When I was a kid, I had a subscription to Popular Science. I’m sure this isn’t precisely right, but it seemed that almost every issue featured hovercrafts, tilt-rotor aircraft, or nuclear fusion. When I was a teen, I subscribed to the now-defunct, and at first very cool, Omni. Nowadays, I subscribe to Scientific American (and understand about two-thirds of it).
Generating power through nuclear fusion offers the prospect of unlimited energy (all you need is sea-water), emissions-free. The government has spent billions and billions of dollars on fusion research.
Every article I read had fusion ‘just around the corner’ – about 20 years down the road. Well, here we are 20 years later, and the Department of Energy funding has spent 13 years building the National Ignition Facility, which to date has cost approximately $4.2 billion. It’s designed to produce for the first time, a net gain of energy – previous efforts have always ‘cost’ more energy than is produced.
Great news, right? Well, it looks like we’re still at 20 years away, at least.

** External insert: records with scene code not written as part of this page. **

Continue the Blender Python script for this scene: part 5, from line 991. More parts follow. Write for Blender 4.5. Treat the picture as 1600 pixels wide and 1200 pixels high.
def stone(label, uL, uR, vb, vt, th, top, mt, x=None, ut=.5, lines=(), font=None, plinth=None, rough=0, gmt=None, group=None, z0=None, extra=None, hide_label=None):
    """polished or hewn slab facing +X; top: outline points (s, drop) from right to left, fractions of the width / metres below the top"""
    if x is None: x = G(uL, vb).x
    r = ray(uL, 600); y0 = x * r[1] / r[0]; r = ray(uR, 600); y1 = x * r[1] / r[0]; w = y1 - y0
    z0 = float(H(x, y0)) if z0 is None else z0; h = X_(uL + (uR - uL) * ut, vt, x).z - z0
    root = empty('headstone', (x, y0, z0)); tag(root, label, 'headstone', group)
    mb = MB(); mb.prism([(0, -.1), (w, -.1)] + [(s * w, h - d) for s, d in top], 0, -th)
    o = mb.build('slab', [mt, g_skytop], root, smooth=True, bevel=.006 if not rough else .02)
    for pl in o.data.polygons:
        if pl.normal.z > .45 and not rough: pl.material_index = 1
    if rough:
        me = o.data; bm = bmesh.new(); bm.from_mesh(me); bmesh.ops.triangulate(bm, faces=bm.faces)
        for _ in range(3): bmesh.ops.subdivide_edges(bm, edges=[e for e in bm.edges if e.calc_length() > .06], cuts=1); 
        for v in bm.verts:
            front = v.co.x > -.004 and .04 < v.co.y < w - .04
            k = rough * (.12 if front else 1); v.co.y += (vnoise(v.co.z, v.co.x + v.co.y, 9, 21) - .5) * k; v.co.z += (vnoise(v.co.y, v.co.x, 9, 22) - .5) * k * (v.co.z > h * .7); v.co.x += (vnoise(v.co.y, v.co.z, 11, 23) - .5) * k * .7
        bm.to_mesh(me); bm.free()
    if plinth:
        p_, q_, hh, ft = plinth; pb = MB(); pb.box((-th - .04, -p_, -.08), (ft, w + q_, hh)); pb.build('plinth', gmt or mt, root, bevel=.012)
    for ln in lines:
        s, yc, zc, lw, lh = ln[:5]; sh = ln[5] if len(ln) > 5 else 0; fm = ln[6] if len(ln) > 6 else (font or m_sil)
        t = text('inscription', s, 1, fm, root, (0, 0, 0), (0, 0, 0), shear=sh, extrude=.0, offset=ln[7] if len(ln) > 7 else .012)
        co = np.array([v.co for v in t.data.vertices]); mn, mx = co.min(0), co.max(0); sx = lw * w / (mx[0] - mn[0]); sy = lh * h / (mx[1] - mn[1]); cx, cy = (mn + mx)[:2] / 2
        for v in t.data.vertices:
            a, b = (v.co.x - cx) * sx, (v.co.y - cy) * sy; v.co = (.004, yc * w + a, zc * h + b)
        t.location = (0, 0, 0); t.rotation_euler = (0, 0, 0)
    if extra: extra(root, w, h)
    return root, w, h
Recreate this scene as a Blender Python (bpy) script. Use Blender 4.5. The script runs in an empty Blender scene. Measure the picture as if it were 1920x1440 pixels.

The current Scientific American has a piece (subscription required), that says that moving from ‘ignition’ to commercial feasibility is going to be a very hard, and probably a very long row to hoe.
Apparently, firing 192 lasers to strike within 6 picoseconds, a 2mm pellet of deuterium/tritium chilled to –275 Centigrade, heating it to 100 million degrees (10x hotter than the center of the sun, it becomes the highest temperature in the solar system), is the easy part.
Issues range from sustaining the reaction, to the neutron emissions that cause serious damage to the confinement chamber, to getting the heat out, to a bunch of other things that people way smarter than me, haven’t figured out how to do yet (like firing the lasers 4x a second, rather than the once every other day they can do now).
This isn’t to say it won’t ever happen, and we should keep plugging– if it works, it will change the planet, and probably the course of civilization; and I hope I’m wrong, but it’s probably something that’s going to be enjoyed by our children, or their own children. Sort of like a full-length Second Avenue Subway.